• Problem details: Copy each line of the material below that includes the string "part".

** Start **

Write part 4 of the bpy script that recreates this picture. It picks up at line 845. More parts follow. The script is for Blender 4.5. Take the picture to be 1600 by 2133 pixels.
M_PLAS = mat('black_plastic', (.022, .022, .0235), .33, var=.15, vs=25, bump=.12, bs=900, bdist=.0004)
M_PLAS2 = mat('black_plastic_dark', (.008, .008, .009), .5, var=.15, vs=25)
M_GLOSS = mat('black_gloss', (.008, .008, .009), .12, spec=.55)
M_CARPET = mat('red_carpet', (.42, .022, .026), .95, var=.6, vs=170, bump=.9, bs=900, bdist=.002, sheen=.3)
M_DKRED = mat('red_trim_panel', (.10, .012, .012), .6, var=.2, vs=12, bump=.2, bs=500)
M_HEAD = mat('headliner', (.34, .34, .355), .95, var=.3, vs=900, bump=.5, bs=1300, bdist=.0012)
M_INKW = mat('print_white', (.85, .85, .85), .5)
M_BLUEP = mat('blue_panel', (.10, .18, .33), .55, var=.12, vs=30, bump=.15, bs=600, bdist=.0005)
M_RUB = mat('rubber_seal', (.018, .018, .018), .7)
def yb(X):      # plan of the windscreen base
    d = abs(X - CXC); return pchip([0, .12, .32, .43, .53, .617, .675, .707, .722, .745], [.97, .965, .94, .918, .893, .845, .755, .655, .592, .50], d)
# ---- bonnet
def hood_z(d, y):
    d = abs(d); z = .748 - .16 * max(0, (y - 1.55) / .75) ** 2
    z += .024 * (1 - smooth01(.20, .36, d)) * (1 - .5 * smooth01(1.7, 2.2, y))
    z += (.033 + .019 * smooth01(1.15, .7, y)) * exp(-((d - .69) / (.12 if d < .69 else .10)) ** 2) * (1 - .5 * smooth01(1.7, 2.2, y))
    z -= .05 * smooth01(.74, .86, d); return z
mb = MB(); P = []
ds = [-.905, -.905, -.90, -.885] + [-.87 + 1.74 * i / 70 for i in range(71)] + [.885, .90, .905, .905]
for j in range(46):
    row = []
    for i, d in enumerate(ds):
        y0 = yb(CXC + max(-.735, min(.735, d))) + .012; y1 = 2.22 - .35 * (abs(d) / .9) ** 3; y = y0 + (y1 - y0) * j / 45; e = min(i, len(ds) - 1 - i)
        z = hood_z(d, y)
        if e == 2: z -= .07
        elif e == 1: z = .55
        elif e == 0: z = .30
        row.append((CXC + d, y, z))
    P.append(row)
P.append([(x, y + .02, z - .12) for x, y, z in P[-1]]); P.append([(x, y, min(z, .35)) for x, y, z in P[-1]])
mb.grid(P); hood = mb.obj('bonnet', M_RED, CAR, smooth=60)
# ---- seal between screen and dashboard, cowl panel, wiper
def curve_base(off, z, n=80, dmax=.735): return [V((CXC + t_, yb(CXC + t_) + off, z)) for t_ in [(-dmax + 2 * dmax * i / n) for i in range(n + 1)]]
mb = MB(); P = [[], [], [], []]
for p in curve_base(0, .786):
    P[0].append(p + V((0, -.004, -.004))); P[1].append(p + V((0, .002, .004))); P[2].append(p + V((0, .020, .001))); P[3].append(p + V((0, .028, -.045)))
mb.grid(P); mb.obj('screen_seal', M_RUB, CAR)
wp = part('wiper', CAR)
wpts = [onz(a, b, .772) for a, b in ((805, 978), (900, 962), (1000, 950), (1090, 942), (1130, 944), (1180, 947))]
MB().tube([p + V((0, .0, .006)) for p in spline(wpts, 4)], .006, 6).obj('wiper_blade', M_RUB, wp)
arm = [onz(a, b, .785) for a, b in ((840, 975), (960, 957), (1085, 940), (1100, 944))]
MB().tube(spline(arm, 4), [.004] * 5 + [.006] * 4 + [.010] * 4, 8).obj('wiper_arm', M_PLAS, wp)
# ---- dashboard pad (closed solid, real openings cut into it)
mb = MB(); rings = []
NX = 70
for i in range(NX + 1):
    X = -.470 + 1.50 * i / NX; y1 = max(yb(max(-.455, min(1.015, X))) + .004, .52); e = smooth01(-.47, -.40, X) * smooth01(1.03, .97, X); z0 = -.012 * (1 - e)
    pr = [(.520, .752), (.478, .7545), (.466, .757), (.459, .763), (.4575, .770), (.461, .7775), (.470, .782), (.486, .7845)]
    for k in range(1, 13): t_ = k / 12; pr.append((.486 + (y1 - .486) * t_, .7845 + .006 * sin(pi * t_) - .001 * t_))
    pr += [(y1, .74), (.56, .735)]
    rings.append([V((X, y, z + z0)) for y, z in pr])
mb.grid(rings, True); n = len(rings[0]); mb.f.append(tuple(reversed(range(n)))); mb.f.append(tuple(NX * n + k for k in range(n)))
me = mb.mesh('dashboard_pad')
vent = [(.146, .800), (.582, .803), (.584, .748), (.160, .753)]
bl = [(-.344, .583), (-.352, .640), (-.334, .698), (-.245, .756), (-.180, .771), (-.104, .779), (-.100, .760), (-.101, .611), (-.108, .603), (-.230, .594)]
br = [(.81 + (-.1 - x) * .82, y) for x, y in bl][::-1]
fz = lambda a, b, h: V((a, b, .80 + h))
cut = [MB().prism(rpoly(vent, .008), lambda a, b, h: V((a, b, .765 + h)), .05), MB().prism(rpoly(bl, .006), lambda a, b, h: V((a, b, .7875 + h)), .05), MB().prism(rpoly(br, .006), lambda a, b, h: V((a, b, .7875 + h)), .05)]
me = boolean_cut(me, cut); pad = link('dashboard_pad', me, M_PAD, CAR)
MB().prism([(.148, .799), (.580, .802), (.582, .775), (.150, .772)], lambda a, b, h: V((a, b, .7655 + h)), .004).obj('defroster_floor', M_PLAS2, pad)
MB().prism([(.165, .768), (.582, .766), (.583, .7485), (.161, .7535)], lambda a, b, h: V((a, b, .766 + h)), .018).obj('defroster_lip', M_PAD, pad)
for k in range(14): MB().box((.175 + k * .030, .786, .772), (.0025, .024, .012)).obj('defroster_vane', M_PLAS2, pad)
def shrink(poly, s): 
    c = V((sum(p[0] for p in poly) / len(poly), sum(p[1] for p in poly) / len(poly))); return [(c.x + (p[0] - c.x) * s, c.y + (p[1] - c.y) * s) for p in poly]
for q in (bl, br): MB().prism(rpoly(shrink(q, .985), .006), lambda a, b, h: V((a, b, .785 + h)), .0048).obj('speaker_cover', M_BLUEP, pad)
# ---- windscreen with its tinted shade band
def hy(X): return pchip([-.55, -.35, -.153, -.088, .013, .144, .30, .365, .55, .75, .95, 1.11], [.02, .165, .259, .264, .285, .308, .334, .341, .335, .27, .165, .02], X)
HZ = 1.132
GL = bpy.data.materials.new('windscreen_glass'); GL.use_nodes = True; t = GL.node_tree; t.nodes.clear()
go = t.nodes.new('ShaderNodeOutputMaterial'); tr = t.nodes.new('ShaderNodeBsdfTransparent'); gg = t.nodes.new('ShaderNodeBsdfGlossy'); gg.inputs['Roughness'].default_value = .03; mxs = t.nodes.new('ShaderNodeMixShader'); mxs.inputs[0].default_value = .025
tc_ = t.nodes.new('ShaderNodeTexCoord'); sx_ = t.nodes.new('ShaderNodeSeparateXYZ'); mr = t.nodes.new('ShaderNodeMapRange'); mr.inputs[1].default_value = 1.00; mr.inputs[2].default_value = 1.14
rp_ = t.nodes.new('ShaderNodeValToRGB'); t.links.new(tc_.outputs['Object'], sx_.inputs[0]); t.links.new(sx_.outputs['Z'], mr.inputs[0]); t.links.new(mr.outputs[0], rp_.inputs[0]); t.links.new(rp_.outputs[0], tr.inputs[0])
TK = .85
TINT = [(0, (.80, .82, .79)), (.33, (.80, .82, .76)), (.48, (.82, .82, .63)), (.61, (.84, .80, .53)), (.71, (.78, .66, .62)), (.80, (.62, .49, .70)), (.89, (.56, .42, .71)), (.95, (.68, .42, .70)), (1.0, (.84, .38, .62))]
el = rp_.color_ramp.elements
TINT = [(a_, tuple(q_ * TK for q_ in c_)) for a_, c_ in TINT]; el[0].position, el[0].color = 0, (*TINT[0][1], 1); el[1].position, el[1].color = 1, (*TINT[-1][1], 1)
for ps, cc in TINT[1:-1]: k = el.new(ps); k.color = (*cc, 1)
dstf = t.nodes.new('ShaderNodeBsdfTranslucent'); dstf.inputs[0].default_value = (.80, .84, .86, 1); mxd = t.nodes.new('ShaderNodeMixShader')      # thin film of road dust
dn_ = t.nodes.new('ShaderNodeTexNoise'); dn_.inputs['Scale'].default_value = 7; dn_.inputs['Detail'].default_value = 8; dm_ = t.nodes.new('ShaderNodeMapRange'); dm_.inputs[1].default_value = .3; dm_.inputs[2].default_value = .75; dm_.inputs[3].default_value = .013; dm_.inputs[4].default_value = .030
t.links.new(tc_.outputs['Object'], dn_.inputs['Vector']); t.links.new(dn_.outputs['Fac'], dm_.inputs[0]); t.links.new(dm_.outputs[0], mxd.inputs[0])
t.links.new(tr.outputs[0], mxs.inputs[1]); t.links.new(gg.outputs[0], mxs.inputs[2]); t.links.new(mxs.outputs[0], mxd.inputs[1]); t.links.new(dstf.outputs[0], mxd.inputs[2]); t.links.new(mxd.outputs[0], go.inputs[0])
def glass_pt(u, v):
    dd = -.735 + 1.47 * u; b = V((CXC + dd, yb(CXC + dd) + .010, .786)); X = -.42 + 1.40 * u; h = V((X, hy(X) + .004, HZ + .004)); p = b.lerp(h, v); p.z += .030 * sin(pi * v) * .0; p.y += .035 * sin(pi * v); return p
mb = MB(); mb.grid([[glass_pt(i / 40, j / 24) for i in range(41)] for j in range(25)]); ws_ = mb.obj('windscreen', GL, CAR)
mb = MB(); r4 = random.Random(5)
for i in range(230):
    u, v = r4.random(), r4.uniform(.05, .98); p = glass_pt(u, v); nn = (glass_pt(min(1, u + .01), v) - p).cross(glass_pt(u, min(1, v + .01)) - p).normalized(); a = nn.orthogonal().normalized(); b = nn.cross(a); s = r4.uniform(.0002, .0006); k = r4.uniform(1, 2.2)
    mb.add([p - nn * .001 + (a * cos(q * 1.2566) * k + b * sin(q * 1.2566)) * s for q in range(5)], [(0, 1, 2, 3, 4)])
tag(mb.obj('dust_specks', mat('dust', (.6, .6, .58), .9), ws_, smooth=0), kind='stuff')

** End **

• The output:
Write part 4 of the bpy script that recreates this picture. It picks up at line 845. More parts follow. The script is for Blender 4.5. Take the picture to be 1600 by 2133 pixels.
wp = part('wiper', CAR)